_WHAT IS REQUIRED_:
For the listing below, give the number of lines in which "picture" occurs. Add nothing.

[Start of RECORD LIST]

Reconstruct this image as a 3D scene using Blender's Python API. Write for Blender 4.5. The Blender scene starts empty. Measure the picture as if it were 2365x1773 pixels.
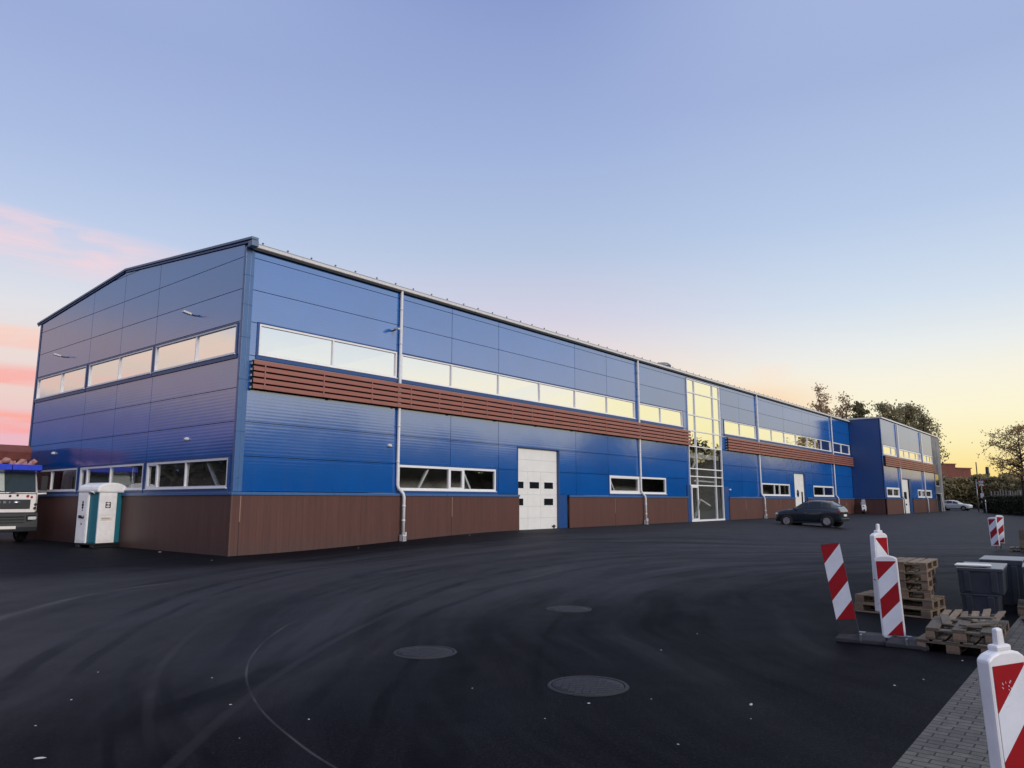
import bpy, math, random
from mathutils import Vector, Matrix
random.seed(7)
S = bpy.context.scene
COL = S.collection
R = math.radians
def lin(r, g, b):
    f = lambda c: (c/255/12.92) if c/255 <= .04045 else ((c/255+.055)/1.055)**2.4
    return (f(r), f(g), f(b), 1)

# ------------------------------------------------------------------ helpers
def tag(o, label=None, cat=None, group=None, kind=None):
    if label: o['label'] = label
    if cat: o['category'] = cat
    if group: o['group'] = group
    if kind: o['kind'] = kind
    return o
def empty(name, loc=(0, 0, 0), rz=0, label=None, cat=None, group=None):
    o = bpy.data.objects.new(name, None); COL.objects.link(o)
    o.empty_display_size = .2
    o.location = loc; o.rotation_euler = (0, 0, rz)
    return tag(o, label, cat, group)
def children(o): return [c for c in list(bpy.data.objects) if c.parent == o]
def copy_tree(o, parent=None):
    c = o.copy(); COL.objects.link(c)
    if parent: c.parent = parent
    for ch in children(o): copy_tree(ch, c)
    return c

class MB:
    def __init__(s): s.v = []; s.f = []; s.m = []; s.s = []
    def add(s, vs, fs, mi=0, sm=False):
        n = len(s.v); s.v += [tuple(p) for p in vs]
        for f in fs: s.f.append([n+i for i in f]); s.m.append(mi); s.s.append(sm)
    def box(s, x0, x1, y0, y1, z0, z1, mi=0):
        if x0 > x1: x0, x1 = x1, x0
        if y0 > y1: y0, y1 = y1, y0
        if z0 > z1: z0, z1 = z1, z0
        s.add([(x0,y0,z0),(x1,y0,z0),(x1,y1,z0),(x0,y1,z0),(x0,y0,z1),(x1,y0,z1),(x1,y1,z1),(x0,y1,z1)],
              [(0,3,2,1),(4,5,6,7),(0,1,5,4),(1,2,6,5),(2,3,7,6),(3,0,4,7)], mi)
    def obox(s, c, size, M, mi=0):
        a, b, d = [q/2 for q in size]; c = Vector(c)
        vs = [c + M @ Vector((x*a, y*b, z*d)) for z in (-1,1) for x, y in ((-1,-1),(1,-1),(1,1),(-1,1))]
        s.add(vs, [(0,3,2,1),(4,5,6,7),(0,1,5,4),(1,2,6,5),(2,3,7,6),(3,0,4,7)], mi)
    def bar(s, p, q, w, h, mi=0, roll=0):
        p = Vector(p); q = Vector(q); d = q-p
        M = d.to_track_quat('X', 'Z').to_matrix() @ Matrix.Rotation(roll, 3, 'X')
        s.obox((p+q)/2, (d.length, w, h), M, mi)
    def tube(s, pts, r, n=8, mi=0, cap=True):
        pts = [Vector(p) for p in pts]; k = len(pts)
        rs = r if isinstance(r, (list, tuple)) else [r]*k
        rings = []; up = None
        for i in range(k):
            t = (pts[min(i+1,k-1)]-pts[max(i-1,0)]).normalized()
            if up is None: up = t.orthogonal().normalized()
            a = (up - t*up.dot(t)).normalized(); up = a; b = t.cross(a)
            rings.append([pts[i]+(a*math.cos(6.28319*j/n)+b*math.sin(6.28319*j/n))*rs[i] for j in range(n)])
        s.loft(rings, mi, True, cap)
    def loft(s, rings, mi=0, sm=False, cap=True, closed=True):
        n = len(rings[0]); vs = [p for r in rings for p in r]; fs = []
        for i in range(len(rings)-1):
            for j in range(n if closed else n-1):
                a = i*n+j; b = i*n+(j+1) % n
                fs.append((a, b, b+n, a+n))
        s.add(vs, fs, mi, sm)
        if cap and closed:
            s.add(rings[0], [tuple(reversed(range(n)))], mi); s.add(rings[-1], [tuple(range(n))], mi)
    def lathe(s, c, prof, n=24, mi=0, axis='Z', sm=True):
        c = Vector(c); rings = []
        for r, h in prof:
            ring = []
            for j in range(n):
                a = 6.28319*j/n; x, y = r*math.cos(a), r*math.sin(a)
                ring.append(c+Vector({'Z': (x,y,h), 'X': (h,x,y), 'Y': (y,h,x)}[axis]))
            rings.append(ring)
        s.loft(rings, mi, sm)
    def prism(s, poly, fn, d0, d1, mi=0):
        n = len(poly)
        vs = [fn(u, d0, z) for u, z in poly]+[fn(u, d1, z) for u, z in poly]
        s.add(vs, [tuple(reversed(range(n))), tuple(range(n, 2*n))]+[(i, (i+1) % n, (i+1) % n+n, i+n) for i in range(n)], mi)
    def build(s, name, mats, parent=None, bevel=0, seg=2, fix=True):
        me = bpy.data.meshes.new(name); me.from_pydata(s.v, [], s.f)
        for m in (mats if isinstance(mats, (list, tuple)) else [mats]): me.materials.append(m)
        me.polygons.foreach_set('material_index', s.m); me.polygons.foreach_set('use_smooth', s.s)
        me.update()
        if fix:
            import bmesh
            b = bmesh.new(); b.from_mesh(me)
            bmesh.ops.remove_doubles(b, verts=b.verts, dist=1e-5)
            bmesh.ops.recalc_face_normals(b, faces=b.faces); b.to_mesh(me); b.free()
        o = bpy.data.objects.new(name, me); COL.objects.link(o)
        if parent: o.parent = parent
        if bevel:
            md = o.modifiers.new('bevel', 'BEVEL'); md.width = bevel; md.segments = seg; md.limit_method = 'ANGLE'; md.angle_limit = R(40)
        return o

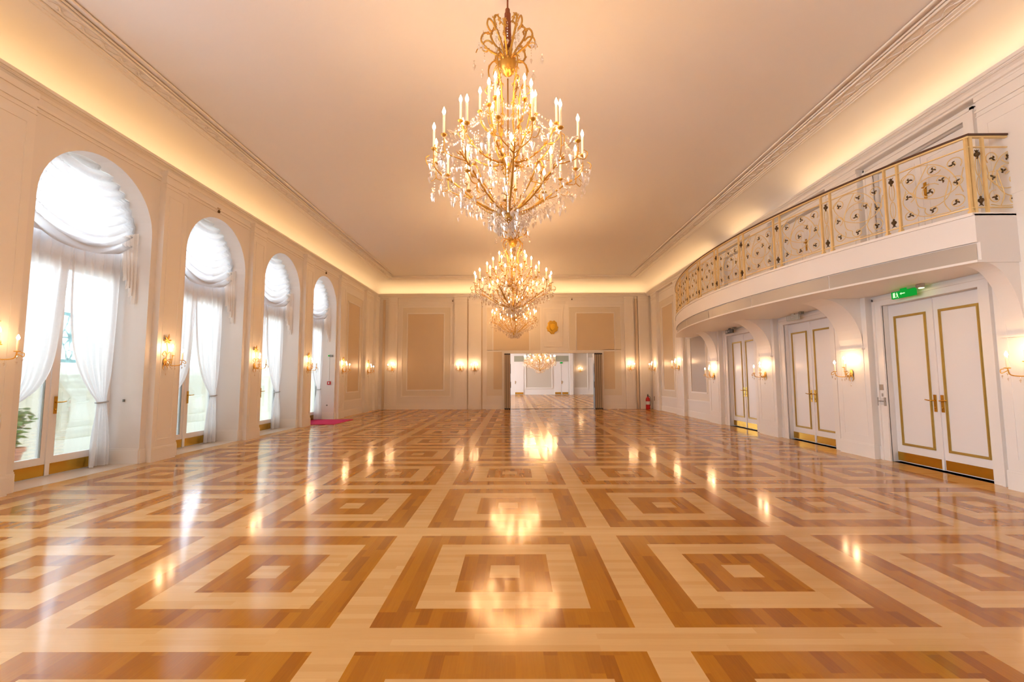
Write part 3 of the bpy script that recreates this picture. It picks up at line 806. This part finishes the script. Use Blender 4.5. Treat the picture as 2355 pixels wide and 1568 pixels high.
# ------------------------------------------------------------------ sconces
def sconce_proto(star):
    root = bpy.data.objects.new('wall_sconce', None); COL.objects.link(root); root.empty_display_size = .1
    p = MB()   # back plate, faces +x
    p.lathe([(0, 0), (.030, .003), (.042, .010), (.036, .022), (.018, .032), (0, .035)], n=12)
    p.v = [(z, x*1.0, y*1.5) for x, y, z in p.v]
    for s in (-1, 1):
        p.tube(spline([(.015, 0, -.03), (.02, s*.05, -.09), (.02, s*.02, -.14)], 4), [.009, .009, .008, .008, .007, .006, .005, .004, .003], 6)
    p.build('backplate', 'gold', root)
    if star:
        st = MB()
        st.tube(spline([(.02, 0, .04), (.035, .015, .18), (.03, -.01, .32)], 5), .006, 6)
        for a, l in ((.3, .10), (1.3, .13), (2.2, .11), (2.9, .08), (-.5, .07), (3.6, .06)):
            st.tube([(.035, 0, .34), (.04, math.cos(a)*l*.5, .34+math.sin(a)*l*.5), (.03, math.cos(a)*l, .34+math.sin(a)*l)], [.006, .016, .002], 5)
        for s in (-1, 1):
            st.tube(spline([(.03, 0, .12), (.05, s*.06, .17), (.04, s*.10, .12), (.04, s*.06, .09)], 5), .005, 5)
        st.build('leaf_spray', 'gold', root)
    for (tx, ty) in ((.20, -.13), (.20, .13), (.13, 0)):
        a = MB(); zt = 0.02 if ty else .09
        a.tube(spline([(.02, ty*.1, -.01), (.06, ty*.5, -.06), (tx*.85, ty*.95, -.05), (tx, ty, zt)], 5), .007, 6)
        if ty:
            s = 1 if ty > 0 else -1
            a.tube(spline([(tx, ty, -.0), (tx+.03, ty+s*.04, -.03), (tx+.01, ty+s*.065, .01), (tx-.01, ty+s*.045, .02)], 4), .005, 5)
        a.lathe([(0, zt), (.028, zt+.004), (.032, zt+.014), (.012, zt+.016)], (tx, ty, 0), 10)
        a.build('arm', 'gold', root)
        c = MB(); c.lathe([(.0115, zt+.01), (.0115, zt+.14), (0, zt+.143)], (tx, ty, 0), 8); cd = c.build('candle', 'candle', root)
        b = MB(); z0 = zt+.14; b.lathe([(0, z0), (.011, z0+.006), (.016, z0+.020), (.013, z0+.036), (.005, z0+.052), (0, z0+.06)], (tx, ty, 0), 8); b.build('bulb', 'sbulb', cd)
    for (x, y, z) in ((.20, -.13, -.06), (.20, .13, -.06), (.13, 0, -.08), (.22, .17, -.03), (.22, -.17, -.03), (.03, 0, -.17), (.12, .08, -.08), (.12, -.08, -.08), (.17, -.16, .0), (.17, .16, 0)):
        d = MB(); d.octa((x, y, z-.03), .010, .022, 6, .3); d.octa((x, y, z), .006, .006, 5); d.build('pendant', 'crystal', root)
    return root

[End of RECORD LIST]

_ANSWER TO THE TASK_:
2